Knowledge or Wisdom?

A few years ago I made a new years resolution to involve my passions in my professional work. Not here to share what happened with that aim of mine; instead, as I delved deeper into this mystery that we call life and into what a prominent Greek philosopher Seneca said, “Learning how to live takes a whole life, and, which may surprise you more, it takes a whole life to learn how to die”, I recognised that what we consider as our strengths may be our own shortcomings. How? As we age into maturity, social demands on us require repetitions of certain patterns which we later identified as our “strengths” while the least repeated patterns are relegated in our esteem of ourselves. The patterns can comprise feelings, emotions, thoughts and actions. A simple example is as we become adults, our work becomes less and less playful. However, when we are young, our time involves more play than work. Regardless of what causes this shift or should I say schism, why can’t we imagine playful work?

This introduced me to the process of individuation as theorised by eminent psychologist Carl Jung. And it resonated with me very strongly that we as a society are living life wrong. In childhood, we are close to our true nature. Nearly everything we do is instinctual without false pretence to satisfy a social demand. This fact alone makes me think at times that the wisdom of life is already embedded in us but somehow we are led astray by a path of social progression which expects us to comply and oblige in ways that are oblivious to our true needs. We get entrapped into false knowledge that we are progressing and learning to live. Instead, we are, somehow, acquiring the knowledge to simply fit into moulds that society has made for us for smooth business.

I would admit that this false knowledge enables us to meet our base needs and desires. However, it later becomes a big hurdle to connect with our true selves. What we think of ourselves is, in fact, how others think of us. Again, I would admit that this constitutes a component of self-awareness but when it comes at the cost of disconnection from our truest nature, we are the ones to lose. Regardless of how ignored needs or desires stir trouble for our ego in terms of Jungian psychology, they should be accepted as part of ourselves.

Jung places a huge emphasis on living wholly by making the unconscious conscious. To strive for the whole being, we need to respond in ways that involve integrated multiplicity. We ought to respond to life events and circumstances wholly, for instance, not simply logically but emotionally as well and trust me we are always doing that unconsciously. The wisdom lies in creating windows of opportunities in our daily living where we complement the rational with the irrational, the executive with the creative, and the spiritual with the material. Let’s create virtuous cycles of growth.

Abandoning one side of personality in favour of the other is not creating strengths but creating weaknesses. Not always striving for the middle path is wise. For example, days of strenuous exercise are followed by interludes of rest. That’s avoiding extremes. But always sticking to an easy ambition means missing out on opportunities for growth.
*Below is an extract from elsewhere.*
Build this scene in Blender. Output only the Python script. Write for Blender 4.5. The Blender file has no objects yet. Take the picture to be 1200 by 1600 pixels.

This brings me to the realisation that how precious restorative periods of time are in one’s life. We are free to do as we please. We have our freedom. We can have our bone and gnaw at it too, as Thoreau had said. But how more precious our busyness would be if it were restorative? How much more meaningful our bonding would have been if it catered to our individuality?

The heart of the matter is we, all, have pondered on this matter time and again and yet sometimes we feel we are in a rut. We come back again and again to the same point and yet it eludes us. Maybe it’s Nature’s way to invite us to think deeply again and again and enthusiastically about it. How best to live our lives?

And there is no shortage of suggestions in this era of WWW and the Internet. What we need is a little playfulness with a little discipline, a little spontaneity with a little planning, a little extra-ordinary with a little mundane.